Given problem –
Reproduce only the lines from the one containing "The Blender Python" through the one containing "P[..., 2] += np.where(STR", exactly as written and with both ends included.

[Entries taken from a collection]
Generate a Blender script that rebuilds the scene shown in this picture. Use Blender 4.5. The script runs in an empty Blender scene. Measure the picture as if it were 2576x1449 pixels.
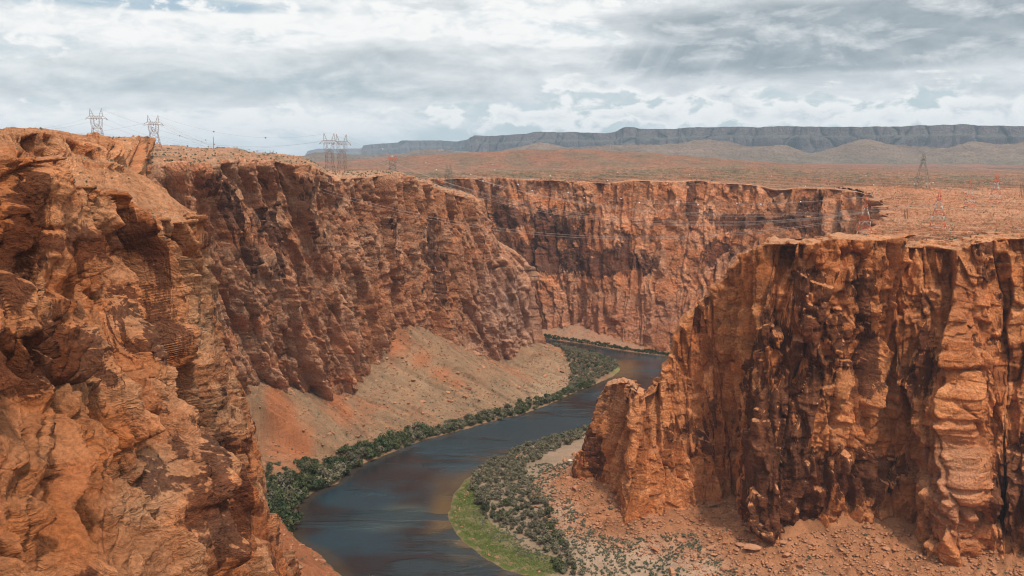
import bpy, math, random, time
import numpy as np
from concurrent.futures import ThreadPoolExecutor
T0 = time.time()
random.seed(7); RNG = np.random.default_rng(11)
C = bpy.data.collections.new("scene_objects"); bpy.context.scene.collection.children.link(C)
sc = bpy.context.scene
Q = 1.0                      # mesh density factor
# ------------------------------------------------------------------ camera frame
F_ = 2163.4; CX = 1288.0; CY = 724.5; TH = math.radians(8.1)
cT, sT = math.cos(TH), math.sin(TH)
WZ = -195.0                  # river level below the viewpoint
def PT(x, y, d):
    """view ray (x,y) taken to forward distance d (>0) or to height d (<0)"""
    u = (x-CX)/F_; v = (CY-y)/F_
    Y = cT + v*sT; Z = -sT + v*cT
    t = d/Y if d > 0 else d/Z
    return (u*t, Y*t, Z*t)
def proj(P):
    f = P[..., 1]*cT - P[..., 2]*sT
    up = P[..., 1]*sT + P[..., 2]*cT
    f = np.where(np.abs(f) < 1e-3, 1e-3, f)
    return CX + F_*P[..., 0]/f, CY - F_*up/f
# ------------------------------------------------------------------ noise
_perm = np.random.default_rng(3).permutation(256).astype(np.int32); _perm = np.concatenate([_perm, _perm, _perm])
_g = np.array([[1,1,0],[-1,1,0],[1,-1,0],[-1,-1,0],[1,0,1],[-1,0,1],[1,0,-1],[-1,0,-1],[0,1,1],[0,-1,1],[0,1,-1],[0,-1,-1],[1,1,0],[-1,1,0],[0,-1,1],[0,-1,-1]], np.float32)
EX = ThreadPoolExecutor(4)
def _perlin(x, y, z):
    fx, fy, fz = np.floor(x), np.floor(y), np.floor(z)
    X, Y, Z = fx.astype(np.int32) & 255, fy.astype(np.int32) & 255, fz.astype(np.int32) & 255
    x, y, z = x-fx, y-fy, z-fz
    u, v, w = (t*t*t*(t*(t*6-15)+10) for t in (x, y, z))
    def gr(h, a, b, c):
        g = _g[h & 15]; return g[:, 0]*a + g[:, 1]*b + g[:, 2]*c
    A = _perm[X]+Y; B = _perm[(X+1) & 255]+Y
    AA = _perm[A]+Z; AB = _perm[A+1]+Z; BA = _perm[B]+Z; BB = _perm[B+1]+Z
    def l(t, a, b): return a+t*(b-a)
    return l(w, l(v, l(u, gr(_perm[AA], x, y, z), gr(_perm[BA], x-1, y, z)), l(u, gr(_perm[AB], x, y-1, z), gr(_perm[BB], x-1, y-1, z))),
             l(v, l(u, gr(_perm[AA+1], x, y, z-1), gr(_perm[BA+1], x-1, y, z-1)), l(u, gr(_perm[AB+1], x, y-1, z-1), gr(_perm[BB+1], x-1, y-1, z-1))))
def _par(fn, *arrs):
    n = arrs[0].size
    if n < 20000: return fn(*arrs)
    k = 16; idx = np.linspace(0, n, k+1).astype(int)
    fs = [EX.submit(fn, *[a[idx[i]:idx[i+1]] for a in arrs]) for i in range(k)]
    rs = [f.result() for f in fs]
    if isinstance(rs[0], tuple): return tuple(np.concatenate([r[j] for r in rs]) for j in range(len(rs[0])))
    return np.concatenate(rs)
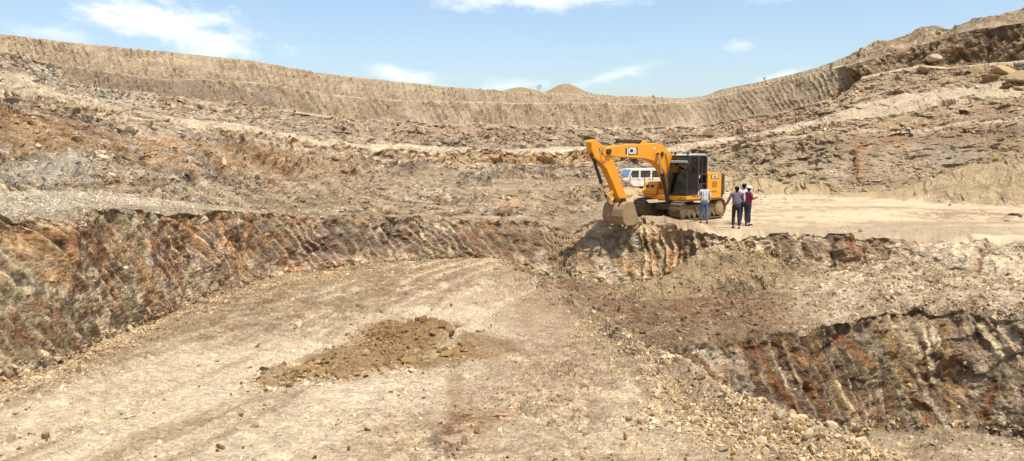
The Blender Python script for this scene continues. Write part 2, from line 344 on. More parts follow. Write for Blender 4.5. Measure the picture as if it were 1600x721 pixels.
for p, q, dd, s in ((1130, 276, 67, .5), (1175, 277, 62, .5), (1215, 273, 60, .5), (1255, 283, 56, .5), (1290, 286, 55, .45), (1330, 296, 53, .5), (1375, 298, 52, .4)):
    cone(p, q, dd, s, 1.6, 1., .5, .5, 'dun')
cone(935, 288, 50, .30, 1.4, 1.0, .8, .4, 'tan'); cone(968, 291, 52, .30, 1.5, 1.0, .8, .4, 'tan')
for p, q, dd, rx, ry, h in ((1040, 345, 31.5, 1.3, .45, .24), (1003, 344, 32.2, .9, .5, .22), (1082, 352, 30.2, .9, .4, .16), (950, 346, 32.6, 1.0, .5, .15)):
    c = at(p, q, dd); P[..., 2] += h * np.exp(-((gx - c[0]) / rx) ** 2 - ((gy - c[1]) / ry) ** 2) * (1 + nz * 1.2)
# crest of loose rubble on the spur edge
sp = (STR == 2) | (STR == 3)
K3D = K['03'][0][None, :]; wr = sstep(780, 900, PXB)
ridge = np.exp(-((gy - K3D + .45) / .65) ** 2) * (.26 + nz * .3) * wr
P[..., 2] += np.where(sp, ridge, 0)
# foreground dirt heap and its tails
for (p, q, rx, ry, h) in ((640, 534, 1.3, .95, .25), (575, 560, 1.0, .8, .17), (690, 530, .9, .75, .16), (500, 585, 1.3, .5, .06), (430, 590, .9, .45, .06), (760, 540, .8, .5, .05), (560, 525, .8, .9, .12)):
    c = at(p, q, 4.2 * F / (q - 242)); rr = np.sqrt(((gx - c[0]) / rx) ** 2 + ((gy - c[1]) / ry) ** 2)
    P[..., 2] += np.where(STR == 2, h * (1 - sstep(.25, 1.15, rr + nz * .9)), 0)

# --- normals of the smooth surface
def gridn(P):
    du = np.gradient(P, axis=1); dv = np.gradient(P, axis=0)
    n = np.cross(du, dv); l = np.linalg.norm(n, axis=-1, keepdims=True) + 1e-9; n = n / l
    return np.where(n[..., 2:3] < 0, -n, n)
nrm = gridn(P)
for ax in (0, 1):          # soften
    nrm = (np.roll(nrm, 1, ax) + np.roll(nrm, -1, ax) + 2 * nrm)
nrm /= np.linalg.norm(nrm, axis=-1, keepdims=True) + 1e-9
steep = 1 - np.clip(nrm[..., 2], 0, 1)

# --- roughness per strip : (large amp, fine amp, ridged share, groove amp, groove spacing, slant)
left = PXB < 800
SP_ = {0: (.1, .3, .2, 0, 1, 0), 1: (.1, .4, .2, 0, 1, 0), 2: (.16, .85, .2, 0, 1, 0), 3: (.5, .9, .3, 0, 1, 0), 4: (.5, .9, .3, 0, 1, 0), 5: (.5, 1.1, .75, .14, .42, .45), 6: (.5, 1.1, .3, 0, 1, 0),
       7: (.30, .9, .6, .17, .40, .75), 8: (.14, .5, .2, 0, 1, 0), 9: (.8, 1.4, .6, .22, .46, .3), 10: (.7, 1.2, .5, .22, .5, .3), 11: (.25, .7, .3, .22, .50, .15), 12: (.15, .5, .2, 0, 1, 0),
       13: (.5, 1.0, .5, .20, .65, .4), 14: (.15, .4, .2, 0, 1, 0), 15: (.22, .9, .3, .45, .80, .6), 16: (.12, .3, .2, 0, 1, 0), 17: (.15, .7, .25, .34, .70, .25), 18: (.1, .2, .2, 0, 1, 0), 19: (0, 0, 0, 0, 1, 0)}
tab = np.array([SP_[i] for i in range(20)], np.float32)
def soft(col):
    a = tab[:, col][strip].copy()
    k = np.array([1, 2, 3, 2, 1.]); k /= k.sum()
    return np.convolve(np.pad(a, 2, mode='edge'), k, 'valid')[:, None].astype(np.float32)
A_big, A_fine, A_rid, A_gr = soft(0) + 0 * gx, soft(1) + 0 * gx, soft(2) + 0 * gx, soft(3) + 0 * gx
fl = ((STR >= 3) & (STR <= 6) & (PXB < 790)); tfl = 1 - sstep(770, 830, PXB)
mfl = ((STR >= 3) & (STR <= 6)) * tfl
A_big = A_big * (1 - mfl) + .12 * mfl; A_fine = A_fine * (1 - mfl) + .5 * mfl; A_rid *= (1 - mfl); A_gr *= (1 - mfl)
# right hillside: talus, no tooth marks above the lower face
rh = sstep(1290, 1350, PXB)
A_gr = A_gr * np.where(STR >= 9, 1 - rh * .85, 1)
talus = rh * ((STR >= 11) & (STR <= 13))
A_big = A_big * (1 - .35 * talus)
cliff = rh * (STR == 15); A_big = A_big + cliff * 1.0; A_fine = A_fine + cliff * .6; A_rid = np.clip(A_rid + cliff * .5, 0, 1)
lh = (1 - sstep(60, 120, PXB)) * (STR >= 11) * (STR <= 14)
A_gr *= (1 - lh); A_gr = np.where((STR >= 14) & (STR <= 17), A_gr * (1 - .72 * sstep(1010, 1090, PXB)), A_gr)
x, y, z = P[..., 0].copy(), P[..., 1].copy(), P[..., 2].copy()
disp = np.zeros_like(x); rsp = np.abs(np.gradient(D, axis=0)) + np.abs(np.gradient(ZZ, axis=0)); csp = D / 759 * 1.15
sp_px = np.where(np.isin(STR, (2, 4, 6, 8, 12, 14, 16)), D / 759 * 1.4, np.maximum(csp, rsp * .95)).astype(np.float32)
dist_k = np.clip(D / 30, .55, 2.2).astype(np.float32)
wl = 5.0; seed = 100
while wl > .035:
    n = vnoise(x / wl, y / wl, z / wl * 1.3, seed)
    r = 1 - np.abs(2 * n - 1) * 1.6
    v = (2 * n - 1) * (1 - A_rid) - (r - .35) * A_rid
    amp = np.where(wl > .7, A_big, A_fine) * wl * (.085 if wl > .7 else .075)
    fade = sstep(1.3, 3.0, wl / sp_px)
    disp += amp * v * fade
    wl *= .52; seed += 31
# arc length along the faces for tooth marks
midD = lambda i: (K[keys[i]][0] + K[keys[i + 1]][0]) / 2
S = np.zeros_like(x)
for i in range(20):
    dm = midD(i); zm = (K[keys[i]][1] + K[keys[i + 1]][1]) / 2; xm = uu * (dm * CP - zm * SP)
    s = np.concatenate([[0], np.cumsum(np.hypot(np.diff(xm), np.diff(dm)))])
    S[strip == i] = s[None, :]
spacing = tab[:, 4][strip][:, None]; slant = tab[:, 5][strip][:, None] + 0 * S; slant = np.where(STR == 7, 1.05 - 1.0 * sstep(840, 930, PXB) + .1 * sstep(1120, 1160, PXB), slant)
wob = fbm(x * .3, y * .3, z * .3, 61, 3) * 1.6 + (fbm(x * 2, y * 2, z * 2, 62, 2) - .5) * .5
wobs = wob * np.where(np.isin(STR, (5, 7)), .35, np.where(np.isin(STR, (15, 17)), .7, 1.0))
T = np.concatenate([np.zeros((1, NC)), np.cumsum(np.hypot(np.diff(D, axis=0), np.diff(ZZ, axis=0)), 0)], 0).astype(np.float32)
ph = S / spacing + slant * z / spacing * (1.0) + wobs
gid = np.floor(ph).astype(np.int32); gr1 = _h(gid, gid * 0 + STR.astype(np.int32), gid * 0, 5); gr2 = _h(gid, gid * 0 + STR.astype(np.int32), gid * 0, 6)
tri = np.abs((ph % 1) - .5) * 2; avail = sstep(.30, .46, fbm(S / spacing * .7, T * .5, STR * 3., 63, 3)); avail = np.where((STR == 15) | (STR == 17), np.maximum(avail, .35), avail)
rid = np.exp(-(((ph % 1) - .5) / (.10 + .08 * gr2)) ** 2) * (.25 + .9 * gr1) * avail
patch = sstep(.40, .56, fbm(x * .22 * 2, y * .22, z * .5, 77, 4))
patch = np.where(STR == 15, np.maximum(patch, .85), patch); patch = np.where(STR == 11, np.maximum(patch, .5), patch); patch = np.where(STR == 17, np.maximum(patch, .8), patch)
patch = np.where(STR == 9, patch * sstep(640, 780, PXB) * (1 - sstep(950, 990, PXB)), patch)
patch = np.where((STR == 7) & (PXB > 930) & (PXB < 1110), np.maximum(patch, .85), patch)
patch = np.where((STR == 7) & (PXB < 320), np.maximum(patch, .6), patch)
vwin = sstep(0, .12, VV) * (1 - sstep(.93, 1.0, VV))
GRV = np.where(A_gr > .01, rid * patch * vwin, 0)
LNC = np.exp(-(((ph % 1) - .5) / np.where(STR == 7, .13, .09)) ** 2) * (.3 + .7 * gr1) * avail * np.maximum(patch, np.where((STR == 7) & (PXB < 900), .8 - .5 * sstep(420, 560, PXB), .35)) * (A_gr > .01) * vwin
saw = (ph + .5) % 1; disp += A_gr * .55 * (np.where(saw < .86, saw / .86, (1 - saw) / .14) - .5) * np.maximum(patch, .4 - .2 * sstep(420, 560, PXB)) * vwin * (.4 + .6 * avail) * np.isin(STR, (5, 7, 9, 11))
disp += A_gr * (.75 * rid - .25 * np.exp(-(((ph % 1) - .85) / .12) ** 2) * gr2 - .1 * tri) * patch * vwin * np.clip(dist_k, .8, 1.6)
# broken fragments: every cell of rock stands a little proud or back of its neighbours
CID = np.zeros_like(x)
wS = (fbm(x * 1.5, y * 1.5, z * 1.5, 801, 3) - .5) * .8; wT = (fbm(x * 1.5, y * 1.5, z * 1.5, 811, 3) - .5) * .8
cellw = np.where(STR <= 1, 0, np.where((STR == 2) | (mfl > .5), 0, np.where(STR == 8, .04, 1.))).astype(np.float32)
cellw = np.where((STR == 6) | (STR == 4) | (STR == 3), .55 * (1 - mfl), cellw); cellw = np.where((STR == 15) | (STR == 17), .2, cellw); cellw = np.where(np.isin(STR, (12, 14, 16, 18, 19)), .08, cellw); cellw = np.where(STR == 11, .3, cellw)
cellw = np.where(STR == 7, .45, cellw); cellw = np.where((STR == 5), .6, cellw); cellw = np.where((STR >= 9) & (STR <= 13), .75 - .22 * sstep(380, 520, PXB) - .40 * sstep(1080, 1200, PXB), cellw)
cellw = np.where(STR == 8, .12 + .55 * sstep(280, 380, PXB) * (1 - sstep(900, 960, PXB)), cellw)
cellw = np.where((STR >= 15) & (STR < 19), np.maximum(cellw, .8 * rh), cellw)
blob0 = lambda px, py, rx, ry: 1 - sstep(.5, 1.2, np.hypot((PXB - px) / rx, (PYB - py) / ry) + nz * .8)
cellw = np.where((STR == 2) | (mfl > .5), np.maximum.reduce([.30 * blob0(610, 550, 200, 50), .22 * blob0(760, 620, 170, 80), .42 * blob0(470, 475, 300, 55), .42 * blob0(600, 440, 260, 34), .42 * blob0(140, 575, 200, 34), .42 * blob0(980, 600, 260, 130), .16 * blob0(850, 500, 120, 90), .25 * blob0(560, 560, 190, 50), .15 + 0 * x]), cellw)
cellw = np.maximum(cellw, .9 * cliff)
dq = 2.0 ** np.clip(np.round(np.log2(np.clip(K['11'][0].mean() * 0 + D.mean(1) / 24, .5, 4))), -1, 2)[:, None].astype(np.float32)
for scl, amp, sd_, fl_ in ((.62, .34, 71, 1.7), (.26, .42, 72, 1.5), (.12, .42, 73, 1.3), (.055, .5, 74, 1.3)):
    cs = scl * dq; d, idv = worley2((S / cs / fl_ + wS * 1.5 + .35 * T / cs).astype(np.float32), (T / cs + wT).astype(np.float32), sd_)
    ok = sstep(1.5, 3.0, cs / sp_px); m_ = sstep(.35, .6, fbm(x * .4, y * .4, z * .6, 820 + sd_, 3)) * .8 + .2
    disp += cellw * cs * amp * ((idv - .5) * .9 + (.45 - d) * .7) * ok * m_; CID += (idv - .5) * ok * m_ * np.where(cellw > .3, 1, 0)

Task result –
The Blender Python script for this scene continues. Write part 2, from line 344 on. More parts follow. Write for Blender 4.5. Measure the picture as if it were 1600x721 pixels.
for p, q, dd, s in ((1130, 276, 67, .5), (1175, 277, 62, .5), (1215, 273, 60, .5), (1255, 283, 56, .5), (1290, 286, 55, .45), (1330, 296, 53, .5), (1375, 298, 52, .4)):
    cone(p, q, dd, s, 1.6, 1., .5, .5, 'dun')
cone(935, 288, 50, .30, 1.4, 1.0, .8, .4, 'tan'); cone(968, 291, 52, .30, 1.5, 1.0, .8, .4, 'tan')
for p, q, dd, rx, ry, h in ((1040, 345, 31.5, 1.3, .45, .24), (1003, 344, 32.2, .9, .5, .22), (1082, 352, 30.2, .9, .4, .16), (950, 346, 32.6, 1.0, .5, .15)):
    c = at(p, q, dd); P[..., 2] += h * np.exp(-((gx - c[0]) / rx) ** 2 - ((gy - c[1]) / ry) ** 2) * (1 + nz * 1.2)
# crest of loose rubble on the spur edge
sp = (STR == 2) | (STR == 3)
K3D = K['03'][0][None, :]; wr = sstep(780, 900, PXB)
ridge = np.exp(-((gy - K3D + .45) / .65) ** 2) * (.26 + nz * .3) * wr
P[..., 2] += np.where(sp, ridge, 0)
# foreground dirt heap and its tails
for (p, q, rx, ry, h) in ((640, 534, 1.3, .95, .25), (575, 560, 1.0, .8, .17), (690, 530, .9, .75, .16), (500, 585, 1.3, .5, .06), (430, 590, .9, .45, .06), (760, 540, .8, .5, .05), (560, 525, .8, .9, .12)):
    c = at(p, q, 4.2 * F / (q - 242)); rr = np.sqrt(((gx - c[0]) / rx) ** 2 + ((gy - c[1]) / ry) ** 2)
    P[..., 2] += np.where(STR == 2, h * (1 - sstep(.25, 1.15, rr + nz * .9)), 0)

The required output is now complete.